--- Work instructions ---
Leave out the pictures, and write out exactly the lines from the beginning of the material to the line holding "sc = bpy.context.scene", that line included, and nothing else.

--- Given information ---
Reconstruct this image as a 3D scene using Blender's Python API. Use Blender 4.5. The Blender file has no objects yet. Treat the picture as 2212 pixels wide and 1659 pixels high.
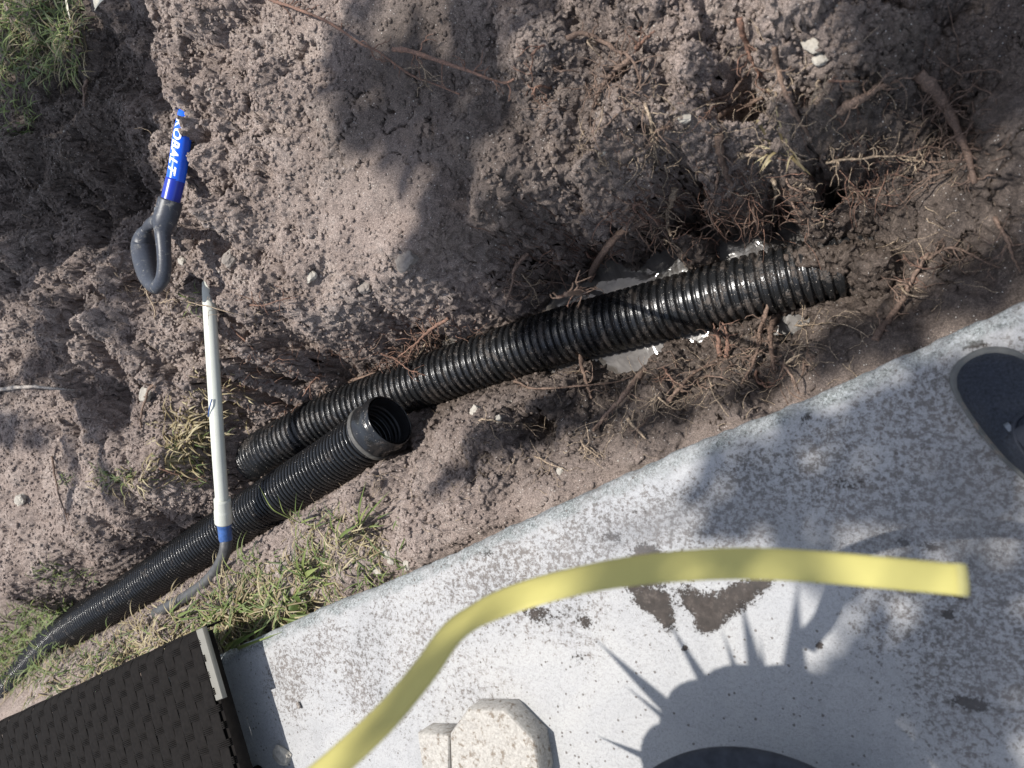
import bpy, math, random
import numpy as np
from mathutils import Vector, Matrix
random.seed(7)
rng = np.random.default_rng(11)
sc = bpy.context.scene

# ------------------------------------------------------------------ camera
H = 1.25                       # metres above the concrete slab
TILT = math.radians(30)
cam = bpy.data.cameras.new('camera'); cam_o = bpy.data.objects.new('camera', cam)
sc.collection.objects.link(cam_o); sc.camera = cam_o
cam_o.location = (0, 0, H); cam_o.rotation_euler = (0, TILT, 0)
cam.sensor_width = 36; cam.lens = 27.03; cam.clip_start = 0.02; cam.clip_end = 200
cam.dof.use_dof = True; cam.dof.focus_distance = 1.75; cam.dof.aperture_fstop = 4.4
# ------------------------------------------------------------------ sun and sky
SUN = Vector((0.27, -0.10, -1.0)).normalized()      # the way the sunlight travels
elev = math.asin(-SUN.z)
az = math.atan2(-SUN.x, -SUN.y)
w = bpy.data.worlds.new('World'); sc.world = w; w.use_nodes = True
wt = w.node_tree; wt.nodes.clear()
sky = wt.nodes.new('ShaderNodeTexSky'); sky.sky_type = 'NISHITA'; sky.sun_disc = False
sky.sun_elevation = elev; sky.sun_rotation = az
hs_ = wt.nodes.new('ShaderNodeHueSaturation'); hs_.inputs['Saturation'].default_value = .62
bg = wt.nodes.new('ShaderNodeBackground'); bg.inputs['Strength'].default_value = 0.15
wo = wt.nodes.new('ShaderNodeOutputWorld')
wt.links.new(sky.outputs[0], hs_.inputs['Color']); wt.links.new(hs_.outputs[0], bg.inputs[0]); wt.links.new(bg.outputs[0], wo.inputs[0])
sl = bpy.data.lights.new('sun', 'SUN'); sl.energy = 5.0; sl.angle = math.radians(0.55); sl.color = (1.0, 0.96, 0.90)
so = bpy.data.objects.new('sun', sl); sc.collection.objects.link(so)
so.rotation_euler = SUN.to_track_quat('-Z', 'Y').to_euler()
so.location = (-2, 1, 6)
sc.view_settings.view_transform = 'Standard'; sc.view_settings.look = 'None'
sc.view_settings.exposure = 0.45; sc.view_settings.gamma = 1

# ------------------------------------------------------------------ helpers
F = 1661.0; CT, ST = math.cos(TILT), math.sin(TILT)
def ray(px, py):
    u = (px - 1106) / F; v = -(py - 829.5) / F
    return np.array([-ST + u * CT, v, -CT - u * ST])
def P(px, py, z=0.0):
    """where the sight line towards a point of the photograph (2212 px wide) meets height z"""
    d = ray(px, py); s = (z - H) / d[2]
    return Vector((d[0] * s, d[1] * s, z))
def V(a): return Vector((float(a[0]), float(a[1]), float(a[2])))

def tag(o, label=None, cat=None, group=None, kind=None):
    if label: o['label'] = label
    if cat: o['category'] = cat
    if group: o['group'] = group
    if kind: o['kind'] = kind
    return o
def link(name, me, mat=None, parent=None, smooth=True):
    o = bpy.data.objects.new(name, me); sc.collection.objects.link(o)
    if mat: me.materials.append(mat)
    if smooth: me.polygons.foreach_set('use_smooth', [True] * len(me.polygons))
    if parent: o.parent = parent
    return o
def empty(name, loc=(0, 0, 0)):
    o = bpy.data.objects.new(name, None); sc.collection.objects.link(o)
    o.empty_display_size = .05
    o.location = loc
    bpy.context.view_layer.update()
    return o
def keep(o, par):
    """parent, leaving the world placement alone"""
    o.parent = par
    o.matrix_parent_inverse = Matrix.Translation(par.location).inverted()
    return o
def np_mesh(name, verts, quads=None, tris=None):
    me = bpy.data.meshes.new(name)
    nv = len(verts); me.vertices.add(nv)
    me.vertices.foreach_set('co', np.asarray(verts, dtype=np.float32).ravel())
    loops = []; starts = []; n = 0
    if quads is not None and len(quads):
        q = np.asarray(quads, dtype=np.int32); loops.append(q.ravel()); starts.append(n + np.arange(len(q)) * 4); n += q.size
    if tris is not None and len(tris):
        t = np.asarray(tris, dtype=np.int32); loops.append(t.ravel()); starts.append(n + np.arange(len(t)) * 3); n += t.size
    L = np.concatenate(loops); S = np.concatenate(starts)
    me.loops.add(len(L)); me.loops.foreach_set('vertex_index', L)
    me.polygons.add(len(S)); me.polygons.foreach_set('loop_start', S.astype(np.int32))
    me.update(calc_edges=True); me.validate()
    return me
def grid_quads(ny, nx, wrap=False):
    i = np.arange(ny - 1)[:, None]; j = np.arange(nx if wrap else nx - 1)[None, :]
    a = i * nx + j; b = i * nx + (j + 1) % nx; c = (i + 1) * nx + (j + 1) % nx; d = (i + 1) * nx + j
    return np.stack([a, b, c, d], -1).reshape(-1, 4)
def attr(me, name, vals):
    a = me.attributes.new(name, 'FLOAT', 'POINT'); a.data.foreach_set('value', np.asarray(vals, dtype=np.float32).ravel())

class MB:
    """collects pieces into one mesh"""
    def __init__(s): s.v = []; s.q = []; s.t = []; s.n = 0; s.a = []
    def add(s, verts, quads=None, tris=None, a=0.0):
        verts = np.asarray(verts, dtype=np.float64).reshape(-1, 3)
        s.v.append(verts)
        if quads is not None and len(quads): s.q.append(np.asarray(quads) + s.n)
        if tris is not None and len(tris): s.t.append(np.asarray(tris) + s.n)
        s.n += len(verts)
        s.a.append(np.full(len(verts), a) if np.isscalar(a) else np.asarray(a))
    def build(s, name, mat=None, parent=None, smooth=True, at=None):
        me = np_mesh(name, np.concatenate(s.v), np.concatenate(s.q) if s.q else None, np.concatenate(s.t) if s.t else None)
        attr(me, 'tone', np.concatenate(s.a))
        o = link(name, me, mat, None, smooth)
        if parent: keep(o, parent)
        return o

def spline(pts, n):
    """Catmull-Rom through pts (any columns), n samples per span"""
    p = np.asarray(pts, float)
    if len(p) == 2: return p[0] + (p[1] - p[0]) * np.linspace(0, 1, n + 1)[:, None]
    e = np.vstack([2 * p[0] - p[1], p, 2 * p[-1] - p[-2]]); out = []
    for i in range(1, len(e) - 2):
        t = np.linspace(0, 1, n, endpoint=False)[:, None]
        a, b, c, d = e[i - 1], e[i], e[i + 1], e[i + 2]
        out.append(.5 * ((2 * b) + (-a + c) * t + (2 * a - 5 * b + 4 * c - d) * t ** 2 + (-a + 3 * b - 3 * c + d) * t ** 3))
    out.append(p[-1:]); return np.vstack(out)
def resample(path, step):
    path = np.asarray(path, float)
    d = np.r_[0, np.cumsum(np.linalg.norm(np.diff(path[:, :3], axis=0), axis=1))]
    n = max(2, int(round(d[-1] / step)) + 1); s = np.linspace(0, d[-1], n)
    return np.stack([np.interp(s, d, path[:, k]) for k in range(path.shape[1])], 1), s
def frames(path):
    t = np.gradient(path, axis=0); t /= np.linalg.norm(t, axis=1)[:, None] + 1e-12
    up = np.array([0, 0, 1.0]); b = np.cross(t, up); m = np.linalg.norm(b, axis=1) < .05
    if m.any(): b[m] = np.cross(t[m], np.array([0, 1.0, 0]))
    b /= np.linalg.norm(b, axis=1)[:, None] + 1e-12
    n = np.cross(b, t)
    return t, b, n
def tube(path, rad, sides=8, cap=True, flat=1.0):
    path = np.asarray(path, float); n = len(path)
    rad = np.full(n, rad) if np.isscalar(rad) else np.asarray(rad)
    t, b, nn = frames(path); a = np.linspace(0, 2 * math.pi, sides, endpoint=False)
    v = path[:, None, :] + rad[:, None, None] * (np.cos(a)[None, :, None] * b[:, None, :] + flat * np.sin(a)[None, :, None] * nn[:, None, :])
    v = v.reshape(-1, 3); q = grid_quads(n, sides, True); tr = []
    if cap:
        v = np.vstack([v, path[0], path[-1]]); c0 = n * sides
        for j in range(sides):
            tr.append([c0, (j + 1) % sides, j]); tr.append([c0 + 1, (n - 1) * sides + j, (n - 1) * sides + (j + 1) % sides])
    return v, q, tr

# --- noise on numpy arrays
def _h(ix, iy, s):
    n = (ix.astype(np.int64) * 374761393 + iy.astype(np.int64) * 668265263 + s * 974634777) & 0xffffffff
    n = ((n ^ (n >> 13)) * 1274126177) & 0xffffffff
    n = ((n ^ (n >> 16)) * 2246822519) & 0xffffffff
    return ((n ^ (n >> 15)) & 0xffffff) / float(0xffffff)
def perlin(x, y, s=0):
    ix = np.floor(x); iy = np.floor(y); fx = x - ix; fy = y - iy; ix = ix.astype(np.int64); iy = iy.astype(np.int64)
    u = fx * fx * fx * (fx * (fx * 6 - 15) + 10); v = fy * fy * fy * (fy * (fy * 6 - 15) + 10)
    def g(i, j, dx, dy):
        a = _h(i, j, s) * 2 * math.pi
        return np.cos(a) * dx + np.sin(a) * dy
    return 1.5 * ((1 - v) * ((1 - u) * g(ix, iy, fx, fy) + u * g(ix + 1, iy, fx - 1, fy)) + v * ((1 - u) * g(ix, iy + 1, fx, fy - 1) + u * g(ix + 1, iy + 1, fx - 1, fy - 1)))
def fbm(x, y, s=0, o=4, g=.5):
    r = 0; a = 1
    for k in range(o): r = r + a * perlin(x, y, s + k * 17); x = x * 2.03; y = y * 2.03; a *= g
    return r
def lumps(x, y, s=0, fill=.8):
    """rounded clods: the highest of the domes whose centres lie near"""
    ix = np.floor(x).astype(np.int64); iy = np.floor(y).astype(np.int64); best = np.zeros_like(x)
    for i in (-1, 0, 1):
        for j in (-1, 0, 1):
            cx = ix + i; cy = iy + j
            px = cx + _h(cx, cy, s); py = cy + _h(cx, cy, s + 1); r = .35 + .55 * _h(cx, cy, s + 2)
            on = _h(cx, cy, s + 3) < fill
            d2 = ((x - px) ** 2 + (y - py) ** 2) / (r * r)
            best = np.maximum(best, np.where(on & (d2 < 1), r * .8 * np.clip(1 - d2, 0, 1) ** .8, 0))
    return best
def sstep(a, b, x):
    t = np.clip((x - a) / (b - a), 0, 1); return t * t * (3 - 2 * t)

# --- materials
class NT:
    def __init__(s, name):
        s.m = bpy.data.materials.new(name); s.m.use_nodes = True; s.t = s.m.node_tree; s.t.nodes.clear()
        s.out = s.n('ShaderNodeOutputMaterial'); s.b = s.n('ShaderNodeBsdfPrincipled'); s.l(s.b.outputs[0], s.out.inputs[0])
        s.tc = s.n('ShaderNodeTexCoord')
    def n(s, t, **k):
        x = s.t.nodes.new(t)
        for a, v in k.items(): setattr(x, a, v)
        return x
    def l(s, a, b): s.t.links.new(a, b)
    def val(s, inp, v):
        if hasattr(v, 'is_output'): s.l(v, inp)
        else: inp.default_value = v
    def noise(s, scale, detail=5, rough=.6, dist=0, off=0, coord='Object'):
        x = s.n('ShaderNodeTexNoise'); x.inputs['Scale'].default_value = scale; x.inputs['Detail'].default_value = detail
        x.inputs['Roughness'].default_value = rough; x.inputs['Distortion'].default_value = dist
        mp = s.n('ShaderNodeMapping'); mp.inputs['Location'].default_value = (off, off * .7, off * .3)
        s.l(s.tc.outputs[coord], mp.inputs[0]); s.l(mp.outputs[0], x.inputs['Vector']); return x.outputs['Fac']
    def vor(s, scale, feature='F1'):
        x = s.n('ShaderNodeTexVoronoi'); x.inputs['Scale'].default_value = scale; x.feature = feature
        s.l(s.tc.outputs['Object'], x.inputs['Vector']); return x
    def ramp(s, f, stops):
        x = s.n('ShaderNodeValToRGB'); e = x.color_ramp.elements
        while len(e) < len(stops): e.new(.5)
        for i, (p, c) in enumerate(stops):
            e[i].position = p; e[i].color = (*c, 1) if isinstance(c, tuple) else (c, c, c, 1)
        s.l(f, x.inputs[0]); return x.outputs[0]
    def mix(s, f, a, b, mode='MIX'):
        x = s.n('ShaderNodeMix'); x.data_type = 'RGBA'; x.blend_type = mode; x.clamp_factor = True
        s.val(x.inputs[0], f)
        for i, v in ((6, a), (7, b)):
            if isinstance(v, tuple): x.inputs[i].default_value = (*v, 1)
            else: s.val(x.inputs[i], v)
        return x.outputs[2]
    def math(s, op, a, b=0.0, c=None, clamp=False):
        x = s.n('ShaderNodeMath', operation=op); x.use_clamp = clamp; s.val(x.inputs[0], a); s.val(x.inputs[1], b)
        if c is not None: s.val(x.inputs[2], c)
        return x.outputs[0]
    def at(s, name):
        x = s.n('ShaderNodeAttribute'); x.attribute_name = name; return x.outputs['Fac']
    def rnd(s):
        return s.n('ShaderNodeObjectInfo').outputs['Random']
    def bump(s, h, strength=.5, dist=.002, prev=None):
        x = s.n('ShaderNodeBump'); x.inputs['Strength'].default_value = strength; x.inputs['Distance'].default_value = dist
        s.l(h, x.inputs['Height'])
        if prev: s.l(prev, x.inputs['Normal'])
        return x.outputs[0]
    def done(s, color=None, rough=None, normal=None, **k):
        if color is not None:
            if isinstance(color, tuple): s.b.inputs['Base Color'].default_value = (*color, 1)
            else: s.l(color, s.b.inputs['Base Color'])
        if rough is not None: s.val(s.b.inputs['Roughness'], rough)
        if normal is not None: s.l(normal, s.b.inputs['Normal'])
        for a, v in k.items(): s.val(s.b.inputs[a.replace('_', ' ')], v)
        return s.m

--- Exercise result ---
Reconstruct this image as a 3D scene using Blender's Python API. Use Blender 4.5. The Blender file has no objects yet. Treat the picture as 2212 pixels wide and 1659 pixels high.
import bpy, math, random
import numpy as np
from mathutils import Vector, Matrix
random.seed(7)
rng = np.random.default_rng(11)
sc = bpy.context.scene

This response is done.